Collected data =>

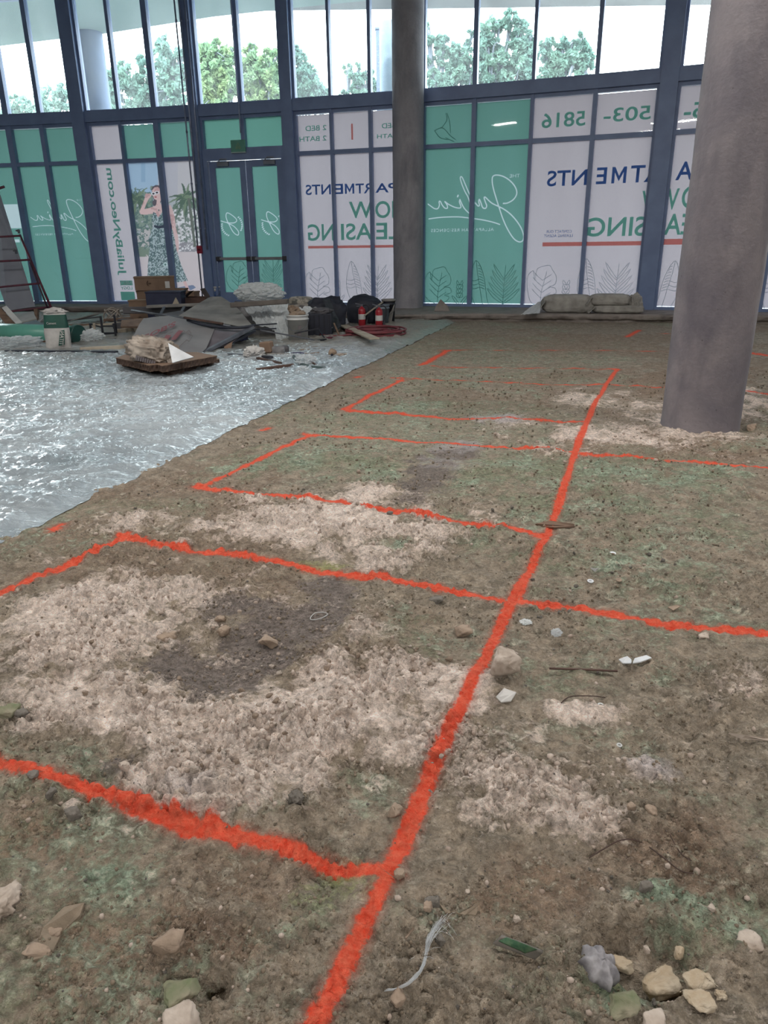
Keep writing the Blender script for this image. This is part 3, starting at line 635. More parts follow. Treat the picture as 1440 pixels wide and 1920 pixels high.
# leaf line drawings ----------------------------------------------------
def leaf_lines(par, s0, s1, z0, mt, wd=.009, seed=0, H_=.95):
    rnd = random.Random(seed); bm = bmesh.new(); S = [0]
    def R(pts, ox, oz, k, mir=1): ribbon(bm, [(ox + p[0] * k * mir, oz + p[1] * k) for p in pts if s0 < ox + p[0] * k * mir < s1], wd, .004, 3) if sum(s0 < ox + p[0] * k * mir < s1 for p in pts) > 2 else None
    def monstera(ox, k, mir):
        out = [(0, 0), (-.30, .12), (-.48, .42), (-.42, .75), (-.25, .98), (-.2, .7), (-.14, 1.02), (.05, 1.1), (.22, 1.12), (.3, 1.0), (.42, .82), (.4, .6), (.2, .52), (.4, .5), (.44, .35), (.22, .28), (.38, .22), (.28, .08), (0, 0)]
        R(out, ox, z0, k, mir); R([(0, 0), (.02, .4), (.1, .75), (.14, .95)], ox, z0, k, mir)
        for i in range(4):
            y = .2 + .17 * i; R([(.03, y), (-.12, y + .12), (-.26, y + .26)], ox, z0, k, mir); R([(.04, y), (.15, y + .08), (.28, y + .16)], ox, z0, k, mir)
    def banana(ox, k, mir):
        R([(.05, 0), (-.12, .4), (-.14, .8), (-.05, 1.2), (.05, 1.38), (.2, 1.2), (.34, .8), (.42, .3), (.5, 0)], ox, z0, k, mir); R([(.3, 0), (.2, .5), (.1, 1.0), (.05, 1.38)], ox, z0, k, mir)
        for i in range(9): y = .55 + .085 * i; R([(.2 - .13 * (y - .5), y), (.27 - .1 * (y - .5), y - .02), (.36 - .3 * (y - .55) ** 1.5, y - .06)], ox, z0, k, mir)
        for y in (.5, .62, .75): R([(-.13, y + .04), (0, y), (.16, y + .05)], ox, z0, k, mir)
    def palm(ox, k, mir):
        R([(0, 0), (.02, .5), (.05, 1.25)], ox, z0, k, mir)
        for i in range(5):
            y = .08 + .19 * i; L = .55 - .05 * i
            for sg in (-1, 1):
                R([(.01, y), (sg * L * .5, y + .24), (sg * L, y + .46), (sg * L * .6, y + .16), (.01, y - .05)], ox, z0, k, mir)
    def bud(ox, k, mir):
        for i in range(4):
            for sg in (-1, 1): R([(0, .2 + .13 * i), (sg * .1, .24 + .13 * i), (sg * .08, .34 + .13 * i), (0, .2 + .13 * i)], ox, z0, k, mir)
        for sg in (-1, 1): R([(0, 0), (sg * .15, .2), (sg * .25, .25), (sg * .12, .05), (0, 0)], ox, z0, k, mir)
    s = s0 + .35; i = seed
    while s < s1:
        k = H_ * (.68 + .1 * rnd.random()); [monstera, bud, banana, palm, banana, bud][i % 6](s, k, -1 if i % 5 == 4 else 1); s += [.55, .35, .7, .85, .5, .4][i % 6] * H_; i += 1
    mk('leaf_drawing', bm, mt, par)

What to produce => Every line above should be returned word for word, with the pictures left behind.

Reply =>
Keep writing the Blender script for this image. This is part 3, starting at line 635. More parts follow. Treat the picture as 1440 pixels wide and 1920 pixels high.
# leaf line drawings ----------------------------------------------------
def leaf_lines(par, s0, s1, z0, mt, wd=.009, seed=0, H_=.95):
    rnd = random.Random(seed); bm = bmesh.new(); S = [0]
    def R(pts, ox, oz, k, mir=1): ribbon(bm, [(ox + p[0] * k * mir, oz + p[1] * k) for p in pts if s0 < ox + p[0] * k * mir < s1], wd, .004, 3) if sum(s0 < ox + p[0] * k * mir < s1 for p in pts) > 2 else None
    def monstera(ox, k, mir):
        out = [(0, 0), (-.30, .12), (-.48, .42), (-.42, .75), (-.25, .98), (-.2, .7), (-.14, 1.02), (.05, 1.1), (.22, 1.12), (.3, 1.0), (.42, .82), (.4, .6), (.2, .52), (.4, .5), (.44, .35), (.22, .28), (.38, .22), (.28, .08), (0, 0)]
        R(out, ox, z0, k, mir); R([(0, 0), (.02, .4), (.1, .75), (.14, .95)], ox, z0, k, mir)
        for i in range(4):
            y = .2 + .17 * i; R([(.03, y), (-.12, y + .12), (-.26, y + .26)], ox, z0, k, mir); R([(.04, y), (.15, y + .08), (.28, y + .16)], ox, z0, k, mir)
    def banana(ox, k, mir):
        R([(.05, 0), (-.12, .4), (-.14, .8), (-.05, 1.2), (.05, 1.38), (.2, 1.2), (.34, .8), (.42, .3), (.5, 0)], ox, z0, k, mir); R([(.3, 0), (.2, .5), (.1, 1.0), (.05, 1.38)], ox, z0, k, mir)
        for i in range(9): y = .55 + .085 * i; R([(.2 - .13 * (y - .5), y), (.27 - .1 * (y - .5), y - .02), (.36 - .3 * (y - .55) ** 1.5, y - .06)], ox, z0, k, mir)
        for y in (.5, .62, .75): R([(-.13, y + .04), (0, y), (.16, y + .05)], ox, z0, k, mir)
    def palm(ox, k, mir):
        R([(0, 0), (.02, .5), (.05, 1.25)], ox, z0, k, mir)
        for i in range(5):
            y = .08 + .19 * i; L = .55 - .05 * i
            for sg in (-1, 1):
                R([(.01, y), (sg * L * .5, y + .24), (sg * L, y + .46), (sg * L * .6, y + .16), (.01, y - .05)], ox, z0, k, mir)
    def bud(ox, k, mir):
        for i in range(4):
            for sg in (-1, 1): R([(0, .2 + .13 * i), (sg * .1, .24 + .13 * i), (sg * .08, .34 + .13 * i), (0, .2 + .13 * i)], ox, z0, k, mir)
        for sg in (-1, 1): R([(0, 0), (sg * .15, .2), (sg * .25, .25), (sg * .12, .05), (0, 0)], ox, z0, k, mir)
    s = s0 + .35; i = seed
    while s < s1:
        k = H_ * (.68 + .1 * rnd.random()); [monstera, bud, banana, palm, banana, bud][i % 6](s, k, -1 if i % 5 == 4 else 1); s += [.55, .35, .7, .85, .5, .4][i % 6] * H_; i += 1
    mk('leaf_drawing', bm, mt, par)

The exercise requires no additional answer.